Wirehouses Playing Defense By Supporting Broker Disclosure

Wirehouse support of FINRA’s proposed rule requiring brokers to disclose recruiting incentives caught many by surprise. Many industry observers characterized it as an effort to curb the ever-growing piles of money the firms must pay to recruit top talent; others suggested brokers would be less likely to jump from the mother firm if they knew they had to disclose incentives. 

But the real motive here may just be pure politics.

Days before the comment period was set to close, several wirehouses including Morgan Stanley and Wells Fargo said they stand behind the move.

 “A uniform disclosure regime will allow a client to weigh their advisor’s interests in switching to a new firm and consider how moving the client’s accounts may affect their own interests,” Morgan Stanley’s wealth management division wrote in support of the rule. 

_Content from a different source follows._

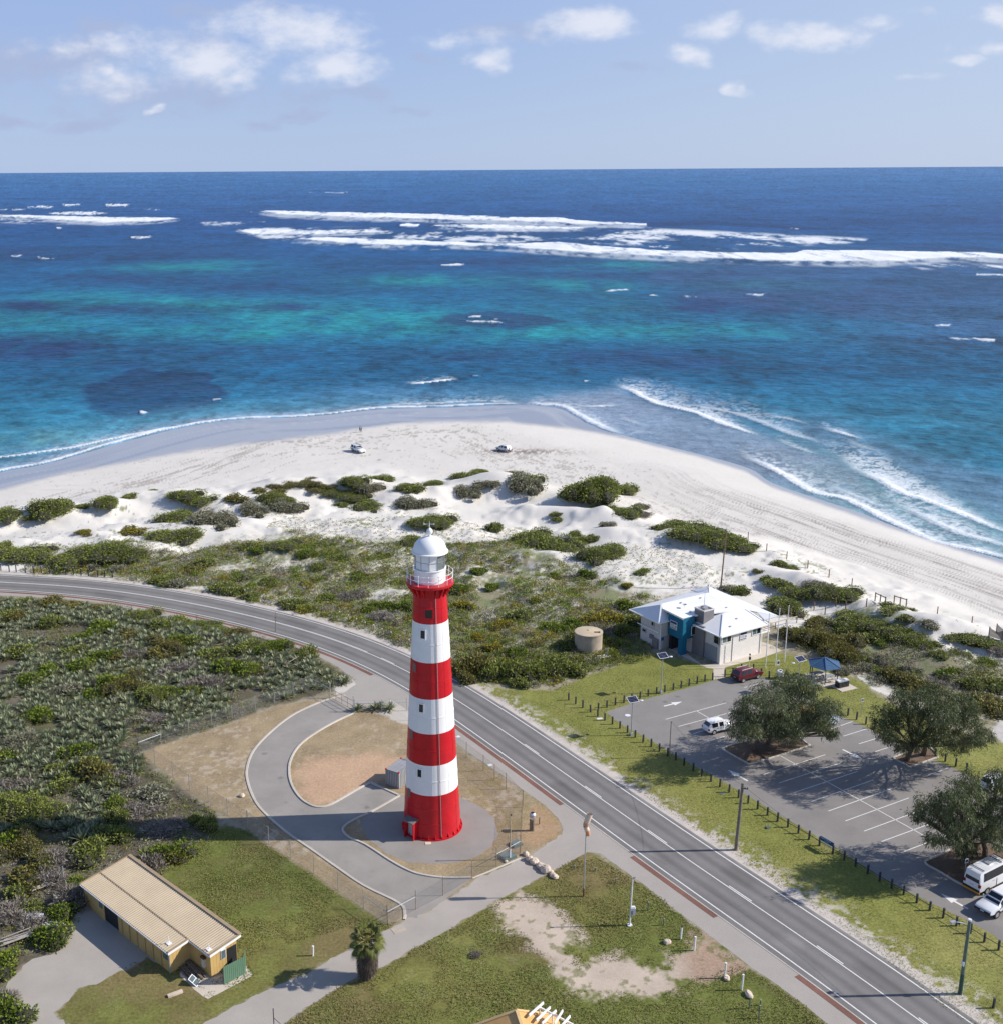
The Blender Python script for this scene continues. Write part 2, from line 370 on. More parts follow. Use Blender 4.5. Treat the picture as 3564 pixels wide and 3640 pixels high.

Their brokers, of course, are less thrilled and wondering why the firms are putting their support behind the proposal.

Mindy Diamond, president of the recruiting firm of Diamond Consultants, says that firms really had no choice. “I don’t believe that the move has anything to do with a clandestine effort to drive transition deals lower. They didn’t have a choice from a PR standpoint.”

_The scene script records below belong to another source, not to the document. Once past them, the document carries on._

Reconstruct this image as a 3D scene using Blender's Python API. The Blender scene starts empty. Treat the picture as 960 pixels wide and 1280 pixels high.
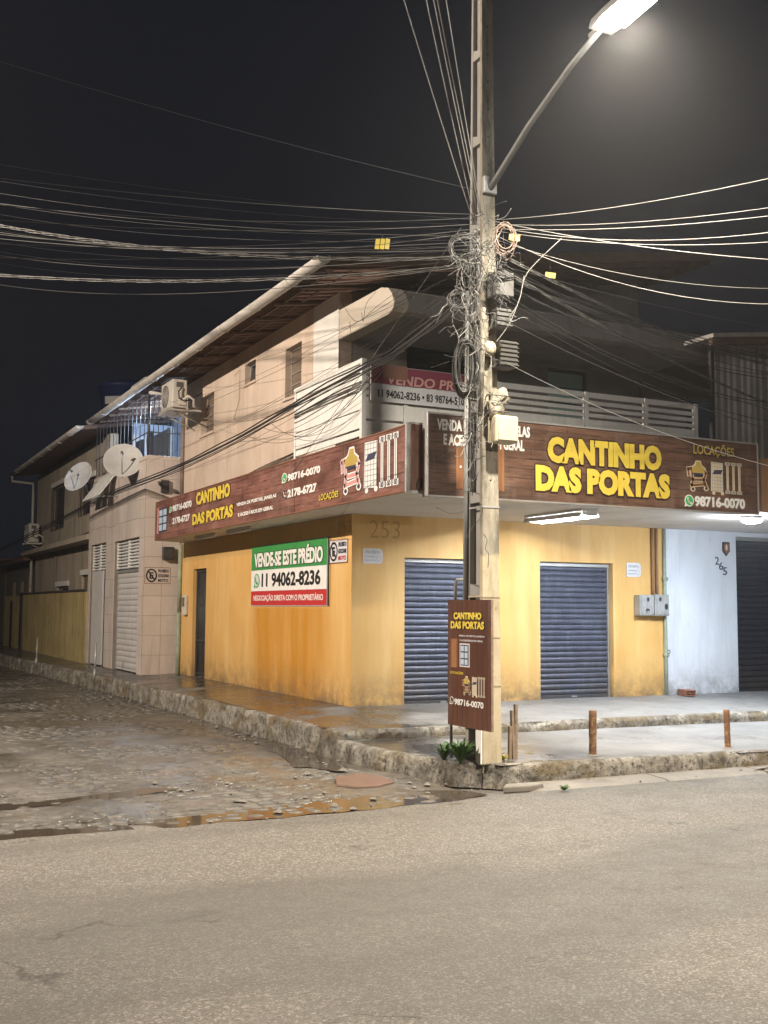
import bpy, bmesh, math, random
from mathutils import Vector, Matrix, noise
random.seed(7)
scn = bpy.context.scene
COL = scn.collection
R = math.radians

# ---------------------------------------------------------------- camera
YAW, PITCH, ROLL, FPX = R(26.6), math.atan(121/1382.0), R(0.35), 1382.0
CAM = Vector((-6.385, -13.73, 1.70))
F0 = Vector((math.sin(YAW), math.cos(YAW), 0)); R0 = Vector((math.cos(YAW), -math.sin(YAW), 0)); Z0 = Vector((0, 0, 1))
FW = F0*math.cos(PITCH) + Z0*math.sin(PITCH)
UP0 = -F0*math.sin(PITCH) + Z0*math.cos(PITCH)
RT = R0*math.cos(ROLL) + UP0*math.sin(ROLL)
UP = UP0*math.cos(ROLL) - R0*math.sin(ROLL)
cd = bpy.data.cameras.new('camera'); cam = bpy.data.objects.new('camera', cd); COL.objects.link(cam)
cam.matrix_world = Matrix(((RT.x, UP.x, -FW.x, CAM.x), (RT.y, UP.y, -FW.y, CAM.y), (RT.z, UP.z, -FW.z, CAM.z), (0, 0, 0, 1)))
cd.sensor_fit = 'VERTICAL'; cd.sensor_height = 24; cd.lens = FPX/1280*24; cd.clip_end = 2000; cd.clip_start = 0.05
scn.camera = cam

# ---------------------------------------------------------------- world, sun, exposure
w = bpy.data.worlds.new('World'); scn.world = w; w.use_nodes = True
nt = w.node_tree; bg = nt.nodes['Background']
sky = nt.nodes.new('ShaderNodeTexSky'); sky.sky_type = 'NISHITA'; sky.sun_disc = False
sky.sun_elevation = R(-3); sky.sun_rotation = R(200); sky.air_density = 1.2; sky.dust_density = 2
glow = nt.nodes.new('ShaderNodeMix'); glow.data_type = 'RGBA'; glow.inputs[0].default_value = 0.82
glow.inputs[7].default_value = (0.055, 0.066, 0.098, 1)          # light-polluted cloud cover of the town
nt.links.new(sky.outputs[0], glow.inputs[6]); nt.links.new(glow.outputs[2], bg.inputs[0])
bg.inputs[1].default_value = 0.10
sd = bpy.data.lights.new('moon', 'SUN'); so = bpy.data.objects.new('moon', sd); COL.objects.link(so)
sd.energy = 0.012; sd.angle = R(15); sd.color = (0.85, 0.9, 1.0)
so.rotation_euler = (R(50), 0, R(-35)); so.location = (0, 0, 30)
scn.view_settings.view_transform = 'Standard'; scn.view_settings.look = 'None'
scn.view_settings.exposure = 0.4; scn.view_settings.gamma = 1; scn.view_settings.use_curve_mapping = False

cy = scn.cycles
cy.max_bounces = 5; cy.diffuse_bounces = 3; cy.glossy_bounces = 2; cy.transmission_bounces = 1; cy.volume_bounces = 0; cy.transparent_max_bounces = 4
cy.caustics_reflective = False; cy.caustics_refractive = False

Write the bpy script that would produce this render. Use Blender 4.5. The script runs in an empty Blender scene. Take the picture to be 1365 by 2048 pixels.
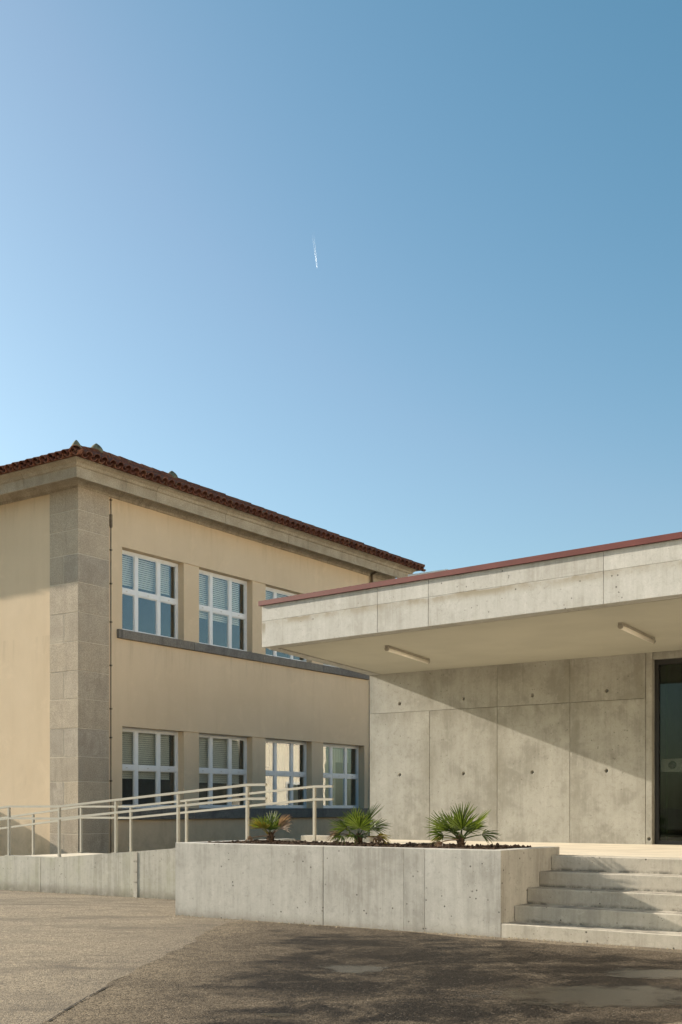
import bpy, bmesh, math, random
from mathutils import Vector, Matrix, noise as mnoise

R = math.radians
scene = bpy.context.scene
col = scene.collection
random.seed(7)

# ------------------------------------------------------------------ camera, sky, sun, exposure
CAM_Z = 1.40
cam_d = bpy.data.cameras.new('camera')
cam = bpy.data.objects.new('camera', cam_d)
col.objects.link(cam)
cam.location = (0, 0, CAM_Z)
cam.rotation_euler = (R(90), 0, 0)
cam_d.sensor_fit = 'VERTICAL'
cam_d.sensor_height = 36.0
cam_d.lens = 36.0 * 2281.0 / 2048.0
cam_d.shift_y = (1615.0 - 1024.0) / 2048.0
cam_d.clip_start = 0.1
cam_d.clip_end = 90000
scene.camera = cam

SUN_AZ = 62.9     # degrees to the left of the view axis
SUN_EL = 21.2
world = bpy.data.worlds.new('World')
scene.world = world
world.use_nodes = True
wt = world.node_tree
wt.nodes.clear()
w_out = wt.nodes.new('ShaderNodeOutputWorld')
w_bg = wt.nodes.new('ShaderNodeBackground')
w_sky = wt.nodes.new('ShaderNodeTexSky')
w_sky.sky_type = 'NISHITA'
w_sky.sun_disc = False
w_sky.sun_elevation = R(SUN_EL)
w_sky.sun_rotation = R(-SUN_AZ)
w_sky.altitude = 0
w_sky.air_density = 1.0
w_sky.dust_density = 1.5
w_sky.ozone_density = 2.2
w_bg.inputs['Strength'].default_value = 0.084
w_tint = wt.nodes.new('ShaderNodeMix'); w_tint.data_type = 'RGBA'; w_tint.blend_type = 'MULTIPLY'
w_tint.inputs['Factor'].default_value = 1.0
w_tint.inputs[7].default_value = (0.95, 1.11, 1.03, 1)
wt.links.new(w_sky.outputs[0], w_tint.inputs[6])
w_sep = wt.nodes.new('ShaderNodeSeparateColor'); w_cmb = wt.nodes.new('ShaderNodeCombineColor')
w_div = wt.nodes.new('ShaderNodeMath'); w_div.operation = 'DIVIDE'; w_div.inputs[1].default_value = 1.46
w_pow = wt.nodes.new('ShaderNodeMath'); w_pow.operation = 'POWER'; w_pow.inputs[1].default_value = 0.5
w_min = wt.nodes.new('ShaderNodeMath'); w_min.operation = 'MINIMUM'; w_min.inputs[1].default_value = 1.06
w_mul = wt.nodes.new('ShaderNodeMath'); w_mul.operation = 'MULTIPLY'
wt.links.new(w_tint.outputs[2], w_sep.inputs[0])
wt.links.new(w_sep.outputs[0], w_div.inputs[0]); wt.links.new(w_div.outputs[0], w_pow.inputs[0]); wt.links.new(w_pow.outputs[0], w_min.inputs[0])
wt.links.new(w_min.outputs[0], w_mul.inputs[0]); wt.links.new(w_sep.outputs[0], w_mul.inputs[1])
wt.links.new(w_mul.outputs[0], w_cmb.inputs[0]); wt.links.new(w_sep.outputs[1], w_cmb.inputs[1]); wt.links.new(w_sep.outputs[2], w_cmb.inputs[2])
wt.links.new(w_cmb.outputs[0], w_bg.inputs['Color'])
wt.links.new(w_bg.outputs[0], w_out.inputs['Surface'])

sun_d = bpy.data.lights.new('sun', 'SUN')
sun_d.energy = 5.0
sun_d.angle = R(0.53)
sun_d.color = (1.0, 0.89, 0.74)
sun = bpy.data.objects.new('sun', sun_d)
col.objects.link(sun)
S = Vector((-math.sin(R(SUN_AZ)) * math.cos(R(SUN_EL)), math.cos(R(SUN_AZ)) * math.cos(R(SUN_EL)), math.sin(R(SUN_EL))))
sun.rotation_euler = S.to_track_quat('Z', 'Y').to_euler()
sun.location = (-30, 15, 20)

scene.view_settings.view_transform = 'Standard'
scene.view_settings.look = 'None'
scene.view_settings.exposure = 1.05
scene.view_settings.gamma = 1.0
scene.view_settings.use_curve_mapping = False

# ------------------------------------------------------------------ node helpers
class NT:
    def __init__(self, name):
        self.m = bpy.data.materials.new(name)
        self.m.use_nodes = True
        self.t = self.m.node_tree
        self.t.nodes.clear()
        self.out = self.t.nodes.new('ShaderNodeOutputMaterial')
        self.co = self.t.nodes.new('ShaderNodeTexCoord').outputs['Object']
    def n(self, typ, **kw):
        nd = self.t.nodes.new(typ)
        for k, v in kw.items():
            setattr(nd, k, v)
        return nd
    def L(self, a, b):
        self.t.links.new(a, b)
    def setin(self, nd, **kw):
        for k, v in kw.items():
            s = nd.inputs[k.replace('_', ' ')]
            if hasattr(v, 'node'):
                self.L(v, s)
            else:
                s.default_value = v
        return nd
    def mapping(self, scale=(1, 1, 1), loc=(0, 0, 0), rot=(0, 0, 0), src=None):
        mp = self.n('ShaderNodeMapping')
        mp.inputs['Scale'].default_value = scale
        mp.inputs['Location'].default_value = loc
        mp.inputs['Rotation'].default_value = rot
        self.L(src or self.co, mp.inputs['Vector'])
        return mp.outputs[0]
    def noise(self, scale, detail=4, rough=0.55, vec=None, dist=0.0):
        nd = self.n('ShaderNodeTexNoise')
        nd.inputs['Scale'].default_value = scale
        nd.inputs['Detail'].default_value = detail
        nd.inputs['Roughness'].default_value = rough
        nd.inputs['Distortion'].default_value = dist
        self.L(vec or self.co, nd.inputs['Vector'])
        return nd.outputs['Fac']
    def voro(self, scale, vec=None, feature='F1', out='Distance'):
        nd = self.n('ShaderNodeTexVoronoi', feature=feature)
        nd.inputs['Scale'].default_value = scale
        self.L(vec or self.co, nd.inputs['Vector'])
        return nd.outputs[out]
    def ramp(self, fac, lo, hi, a=0.0, b=1.0):
        nd = self.n('ShaderNodeMapRange')
        nd.interpolation_type = 'SMOOTHSTEP'
        self.L(fac, nd.inputs['Value'])
        nd.inputs['From Min'].default_value = lo
        nd.inputs['From Max'].default_value = hi
        nd.inputs['To Min'].default_value = a
        nd.inputs['To Max'].default_value = b
        return nd.outputs[0]
    def math(self, op, a, b=None, c=None):
        nd = self.n('ShaderNodeMath', operation=op)
        for i, v in enumerate((a, b, c)):
            if v is None:
                continue
            if hasattr(v, 'node'):
                self.L(v, nd.inputs[i])
            else:
                nd.inputs[i].default_value = v
        return nd.outputs[0]
    def mix(self, fac, a, b, blend='MIX'):
        nd = self.n('ShaderNodeMix', data_type='RGBA', blend_type=blend)
        for s, v in ((nd.inputs['Factor'], fac), (nd.inputs[6], a), (nd.inputs[7], b)):
            if hasattr(v, 'node'):
                self.L(v, s)
            elif isinstance(v, (int, float)):
                s.default_value = v
            else:
                s.default_value = (*v, 1)
        return nd.outputs[2]
    def bump(self, h, strength=0.3, dist=0.01, normal=None):
        nd = self.n('ShaderNodeBump')
        nd.inputs['Strength'].default_value = strength
        nd.inputs['Distance'].default_value = dist
        self.L(h, nd.inputs['Height'])
        if normal is not None:
            self.L(normal, nd.inputs['Normal'])
        return nd.outputs[0]
    def bsdf(self, color, rough=0.8, normal=None, spec=0.5, metal=0.0):
        b = self.n('ShaderNodeBsdfPrincipled')
        for k, v in (('Base Color', color), ('Roughness', rough), ('Specular IOR Level', spec), ('Metallic', metal)):
            s = b.inputs[k]
            if hasattr(v, 'node'):
                self.L(v, s)
            elif isinstance(v, tuple):
                s.default_value = (*v, 1)
            else:
                s.default_value = v
        if normal is not None:
            self.L(normal, b.inputs['Normal'])
        return b.outputs[0]
    def done(self, sh):
        self.L(sh, self.out.inputs['Surface'])
        return self.m
    def rnd(self):
        return self.n('ShaderNodeObjectInfo').outputs['Random']

def plain(name, c, rough=0.6, spec=0.5, metal=0.0, var=0.08, scale=6.0, bump=0.0):
    t = NT(name)
    n = t.noise(scale, 5)
    d = tuple(x * (1 - var) for x in c)
    l = tuple(min(1, x * (1 + var)) for x in c)
    cc = t.mix(t.ramp(n, 0.3, 0.7), d, l)
    nm = t.bump(t.noise(scale * 12, 3), bump, 0.004) if bump else None
    return t.done(t.bsdf(cc, rough, nm, spec, metal))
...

If the firms had refused to support FINRA’s stance, it would’ve sent a message to the public that they didn’t support putting the client’s best interests first. Additionally, wirehouses may have had to grapple again with a public discussion about their perceived lack of transparency.

Diamond also dismissed fears that the wirehouses planned to use the rule as a way to come together to lower the current outsized packages. “These firms know that without sizable deals, they will do no recruiting,” she says.

For example, when wirehouses lowered their deals in early 2010, recruiting dropped as well. Less than 6 months later, wirehouses caved, introducing gradual increases that have risen over the years to become today’s high water mark numbers.

“Recruiting is driven by deals- and given the amount of unvested deferred compensation and money owed by many advisors to their firms, without these deals, no one of quality would make a move,” she says.

But the wirehouses did provide several suggestions and clarifications on the proposed rule, including language requiring brokers to provide clients with written, rather than verbal, disclosure of their compensation.

“Due to the difficulty in documenting proper oral disclosures … the final rule should require recruiting firms to provide clear and prominent written disclosures,” Wells Fargo wrote.

Although there’s some many specifics to be ironed out, with the wirehouses on board it’s a good bet that the rule will be passed, Diamond says. This means that for advisors looking to move, but don’t relish having to disclose to clients the amount of transition money they receive—it might be time to consider accelerating the timeframe. Diamond predicts that advisors have six months to a year before the rule hits the market, giving brokers who don’t want the hassle to plan for a new landing spot.

“For today, it is very much a seller’s market and advisors are in the driver’s seat,” Diamond says. Will that change with an implementation of FINRA’s proposed rule? Probably not, says Diamond.  Recruiting may be suppressed for a bit, but as people adapt to the changes, it will pick up again.

“I think it will become part of the “new normal” and advisors and firms will adapt to it just as they have to all other changes in the industry,” she says.